Thursday, May 31, 2012

Daniel's Night Vision


Daniel’s Night Vision / A Pentecostal Perspective
Daniel 7:9-14
Daniel’s life in the courts of kings began as a Hebrew exiled from his culture and the land of his culture.  The old cliché “You can take the boy out of the country, but you cannot take the country out of the boy,” fits Daniel’s story.  He begins this journey as a teenager and endures it well over eighty years.  At the beginning he was made to become a eunuch in the service of king Nebuchadnezzar, the king of Babylon.
Consequently, he had every right to be bitter and resistant to his oppressors; in contrast, he took on an “excellent spirit” (Daniel 5:12).  I believe this excellent spirit developed in Daniel under these pressures; refusing to succumb to his present conditions, Daniel chose to honor those who had dishonored him, as he served them with the spiritual gifts God had given him (Daniel 2:23).  This lifestyle as a paradigm became his cultic nature as he practiced the presence of God with his devotion to God in prayer.
It is in and out of these devotions that Daniel’s spiritual abilities came into being; it is as we live in the presence of God that His presence lives in us.  It is not a surprise to a Pentecostal that these visions were apocalyptic in nature.  We believe revelation hinges between the scripture and divine encounters with God.

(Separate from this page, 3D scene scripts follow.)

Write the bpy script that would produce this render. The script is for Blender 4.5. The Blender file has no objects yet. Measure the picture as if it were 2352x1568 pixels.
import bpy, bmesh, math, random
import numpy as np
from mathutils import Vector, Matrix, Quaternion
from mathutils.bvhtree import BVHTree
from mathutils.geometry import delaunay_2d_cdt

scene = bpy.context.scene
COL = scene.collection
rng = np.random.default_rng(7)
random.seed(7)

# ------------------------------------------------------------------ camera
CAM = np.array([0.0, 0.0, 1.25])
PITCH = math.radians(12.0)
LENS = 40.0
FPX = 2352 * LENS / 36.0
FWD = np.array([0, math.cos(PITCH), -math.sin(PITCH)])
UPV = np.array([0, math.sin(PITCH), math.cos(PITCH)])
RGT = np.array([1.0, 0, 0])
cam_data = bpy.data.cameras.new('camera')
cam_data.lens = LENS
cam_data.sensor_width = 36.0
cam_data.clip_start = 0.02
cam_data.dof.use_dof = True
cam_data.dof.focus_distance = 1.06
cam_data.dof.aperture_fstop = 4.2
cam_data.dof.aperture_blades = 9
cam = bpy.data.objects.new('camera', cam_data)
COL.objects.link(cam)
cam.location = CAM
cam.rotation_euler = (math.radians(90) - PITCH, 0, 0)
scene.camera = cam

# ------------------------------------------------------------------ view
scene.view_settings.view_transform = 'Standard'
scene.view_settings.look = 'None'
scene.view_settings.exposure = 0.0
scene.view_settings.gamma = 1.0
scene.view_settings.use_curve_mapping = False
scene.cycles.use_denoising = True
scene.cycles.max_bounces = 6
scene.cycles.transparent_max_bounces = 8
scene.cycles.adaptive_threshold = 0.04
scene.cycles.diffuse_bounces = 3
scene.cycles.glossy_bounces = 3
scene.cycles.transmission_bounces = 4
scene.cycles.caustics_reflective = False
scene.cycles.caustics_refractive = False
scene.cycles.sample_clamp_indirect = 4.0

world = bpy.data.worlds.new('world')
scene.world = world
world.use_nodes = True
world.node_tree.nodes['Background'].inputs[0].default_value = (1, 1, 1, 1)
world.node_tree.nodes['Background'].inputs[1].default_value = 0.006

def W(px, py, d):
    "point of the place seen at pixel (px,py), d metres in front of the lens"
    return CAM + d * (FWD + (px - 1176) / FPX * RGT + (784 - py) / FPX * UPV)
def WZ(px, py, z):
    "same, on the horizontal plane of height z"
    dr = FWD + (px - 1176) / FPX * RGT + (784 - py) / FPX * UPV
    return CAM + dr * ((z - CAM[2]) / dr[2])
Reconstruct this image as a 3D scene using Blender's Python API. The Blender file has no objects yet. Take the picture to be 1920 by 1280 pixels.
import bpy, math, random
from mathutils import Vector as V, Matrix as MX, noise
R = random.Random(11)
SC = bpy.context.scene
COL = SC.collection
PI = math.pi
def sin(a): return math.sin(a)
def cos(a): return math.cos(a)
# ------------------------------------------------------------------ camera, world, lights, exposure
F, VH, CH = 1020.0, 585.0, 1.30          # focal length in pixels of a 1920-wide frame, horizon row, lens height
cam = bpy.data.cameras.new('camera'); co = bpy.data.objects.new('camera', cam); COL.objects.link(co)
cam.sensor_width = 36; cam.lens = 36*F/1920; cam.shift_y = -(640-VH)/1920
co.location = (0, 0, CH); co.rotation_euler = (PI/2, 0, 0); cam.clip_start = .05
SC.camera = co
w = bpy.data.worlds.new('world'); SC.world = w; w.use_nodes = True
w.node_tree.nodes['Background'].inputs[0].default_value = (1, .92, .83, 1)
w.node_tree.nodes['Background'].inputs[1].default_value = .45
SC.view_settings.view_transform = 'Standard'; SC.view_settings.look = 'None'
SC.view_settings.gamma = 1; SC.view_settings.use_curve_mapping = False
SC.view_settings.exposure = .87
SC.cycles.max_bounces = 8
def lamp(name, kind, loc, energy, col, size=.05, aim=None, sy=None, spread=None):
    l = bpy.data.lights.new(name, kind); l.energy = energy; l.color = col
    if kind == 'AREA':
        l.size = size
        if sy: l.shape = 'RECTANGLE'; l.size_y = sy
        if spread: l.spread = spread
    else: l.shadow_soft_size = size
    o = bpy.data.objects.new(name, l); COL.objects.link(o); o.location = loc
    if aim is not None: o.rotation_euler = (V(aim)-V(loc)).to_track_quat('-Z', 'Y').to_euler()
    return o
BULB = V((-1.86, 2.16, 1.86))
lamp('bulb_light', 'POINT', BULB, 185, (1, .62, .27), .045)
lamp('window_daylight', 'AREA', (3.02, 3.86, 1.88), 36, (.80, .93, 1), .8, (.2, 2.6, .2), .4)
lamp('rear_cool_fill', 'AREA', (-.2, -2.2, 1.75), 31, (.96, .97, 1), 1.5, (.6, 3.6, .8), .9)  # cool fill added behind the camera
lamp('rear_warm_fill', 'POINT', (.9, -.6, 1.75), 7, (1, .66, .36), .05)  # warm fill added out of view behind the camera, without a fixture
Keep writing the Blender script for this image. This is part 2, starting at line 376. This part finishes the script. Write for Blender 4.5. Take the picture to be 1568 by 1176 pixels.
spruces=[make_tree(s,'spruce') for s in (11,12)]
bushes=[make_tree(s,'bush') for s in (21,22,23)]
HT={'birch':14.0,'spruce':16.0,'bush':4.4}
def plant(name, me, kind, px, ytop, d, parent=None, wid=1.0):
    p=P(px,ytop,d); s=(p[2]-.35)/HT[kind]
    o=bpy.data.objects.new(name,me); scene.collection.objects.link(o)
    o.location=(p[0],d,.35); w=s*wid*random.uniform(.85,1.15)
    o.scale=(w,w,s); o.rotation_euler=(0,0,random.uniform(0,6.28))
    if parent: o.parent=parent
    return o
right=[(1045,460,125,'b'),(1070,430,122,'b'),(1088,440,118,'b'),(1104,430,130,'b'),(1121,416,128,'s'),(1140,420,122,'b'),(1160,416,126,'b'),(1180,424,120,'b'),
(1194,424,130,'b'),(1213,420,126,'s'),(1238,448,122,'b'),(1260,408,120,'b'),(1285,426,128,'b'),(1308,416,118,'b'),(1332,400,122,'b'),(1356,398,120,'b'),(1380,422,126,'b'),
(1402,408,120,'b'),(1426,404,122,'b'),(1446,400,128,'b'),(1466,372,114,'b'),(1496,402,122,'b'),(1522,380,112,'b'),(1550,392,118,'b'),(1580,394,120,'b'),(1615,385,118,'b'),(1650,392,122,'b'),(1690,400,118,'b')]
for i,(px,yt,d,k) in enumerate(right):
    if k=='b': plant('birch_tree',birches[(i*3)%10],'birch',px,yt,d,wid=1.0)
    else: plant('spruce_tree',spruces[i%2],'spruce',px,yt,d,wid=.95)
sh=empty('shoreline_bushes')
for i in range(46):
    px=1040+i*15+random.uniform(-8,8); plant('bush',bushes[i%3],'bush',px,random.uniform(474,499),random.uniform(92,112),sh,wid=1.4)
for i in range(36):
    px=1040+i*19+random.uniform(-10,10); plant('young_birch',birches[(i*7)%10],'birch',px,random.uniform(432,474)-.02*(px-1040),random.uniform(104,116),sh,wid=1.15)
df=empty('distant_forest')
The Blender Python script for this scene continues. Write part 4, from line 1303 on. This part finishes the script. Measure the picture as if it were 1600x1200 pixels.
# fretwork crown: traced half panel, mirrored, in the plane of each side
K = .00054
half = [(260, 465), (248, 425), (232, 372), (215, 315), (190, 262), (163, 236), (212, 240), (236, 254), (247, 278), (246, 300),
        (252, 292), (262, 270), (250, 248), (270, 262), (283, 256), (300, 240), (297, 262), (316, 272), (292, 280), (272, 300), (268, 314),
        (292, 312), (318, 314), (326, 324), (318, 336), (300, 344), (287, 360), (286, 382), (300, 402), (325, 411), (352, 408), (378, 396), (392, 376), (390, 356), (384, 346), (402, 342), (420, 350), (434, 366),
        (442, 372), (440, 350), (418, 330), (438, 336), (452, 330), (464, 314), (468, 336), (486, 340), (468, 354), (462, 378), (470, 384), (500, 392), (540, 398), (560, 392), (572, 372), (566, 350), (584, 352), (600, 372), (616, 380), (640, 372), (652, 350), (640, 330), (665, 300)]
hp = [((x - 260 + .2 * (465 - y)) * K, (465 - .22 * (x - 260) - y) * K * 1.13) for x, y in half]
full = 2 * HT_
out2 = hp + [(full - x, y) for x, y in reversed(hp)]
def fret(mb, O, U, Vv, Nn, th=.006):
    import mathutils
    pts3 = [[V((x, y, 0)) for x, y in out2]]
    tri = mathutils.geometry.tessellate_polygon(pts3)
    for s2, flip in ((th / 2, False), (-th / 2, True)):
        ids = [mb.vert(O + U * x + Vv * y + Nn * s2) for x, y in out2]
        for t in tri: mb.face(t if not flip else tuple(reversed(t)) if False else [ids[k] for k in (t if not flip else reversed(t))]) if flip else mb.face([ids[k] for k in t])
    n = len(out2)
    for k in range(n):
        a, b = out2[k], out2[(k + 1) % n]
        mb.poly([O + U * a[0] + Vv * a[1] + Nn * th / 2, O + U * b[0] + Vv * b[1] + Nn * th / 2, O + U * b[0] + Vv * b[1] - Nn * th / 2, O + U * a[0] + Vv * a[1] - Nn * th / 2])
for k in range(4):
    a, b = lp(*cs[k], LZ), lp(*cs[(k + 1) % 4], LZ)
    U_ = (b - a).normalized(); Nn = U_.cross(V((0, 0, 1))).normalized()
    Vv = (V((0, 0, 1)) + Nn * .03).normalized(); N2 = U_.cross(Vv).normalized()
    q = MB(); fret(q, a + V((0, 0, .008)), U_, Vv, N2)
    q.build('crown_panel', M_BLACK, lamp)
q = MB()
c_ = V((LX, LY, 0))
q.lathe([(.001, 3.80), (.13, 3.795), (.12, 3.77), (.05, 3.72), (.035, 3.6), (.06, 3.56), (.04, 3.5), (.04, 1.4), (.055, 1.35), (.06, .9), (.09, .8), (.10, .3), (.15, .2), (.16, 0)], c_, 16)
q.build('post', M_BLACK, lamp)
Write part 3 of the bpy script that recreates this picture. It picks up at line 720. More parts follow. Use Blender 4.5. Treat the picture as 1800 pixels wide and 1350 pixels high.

Daniel’s story evidenced these two and gives us a full panoramic view of how the presence of God practiced in the life of a believer, invades this carnal world with a spiritual kingdom that is covertly in control over all things. 
As a result, his story reveals that He is God when everything is going right, and He is God when everything is going wrong, and that if we will press into His presence, His presence will press into where we are. “Thy kingdom come. Thy will be done in earth, as it is in heaven” (Matthew 6:10).
As we live in the awareness of God at the same time being totally aware of our earthly surroundings, His world and our world come into view as He sees it.  It is in this devotional discipline that I believe Daniel’s deep spiritual encounters through dreams and visions took place.  More importantly, I believe this is where his holy living took place and how his cultic values for that living were established in his actions and reactions.
In our text, the heavenly Father appears to Daniel as the Ancient of Days. His eternal position on the throne of heaven is evident in the middle of this vision; He is the God of our “was, is, and is to come.”  His presence encompasses all that has ever been, all that is, and all that is to be.  In other words, there is nothing that has happened, that is happening, or ever will happen that happens outside of this place.  God sees every evil and righteous event on earth from the footstool of heaven’s throne (Isaiah 66:1).
The voice that spoke to John said, “…and I will show thee things which must be hereafter” (Revelation 4:1). He began by showing him what is consistent or constant; he too sees God on His throne.  We cannot encounter His presence as Daniel did and as John did without experiencing a measure of the “was,” “is,” and “is to come” in God.  If we are to have a peak into the future as Daniel did, then we must be in fellowship with what is both constant and consistent. We must be willing to forgive in the place of bitterness, willing to honor those who dishonor us, and willing to be faithful to the cultic values squeezed out of relational devotion to God.
As with Daniel, it does not matter what court we may be standing in; Our God and our King from heaven will eventually win over all evil, and until then, we must live our lives out of His presence.  He is the eternal King with a kingdom, that which shall never be destroyed.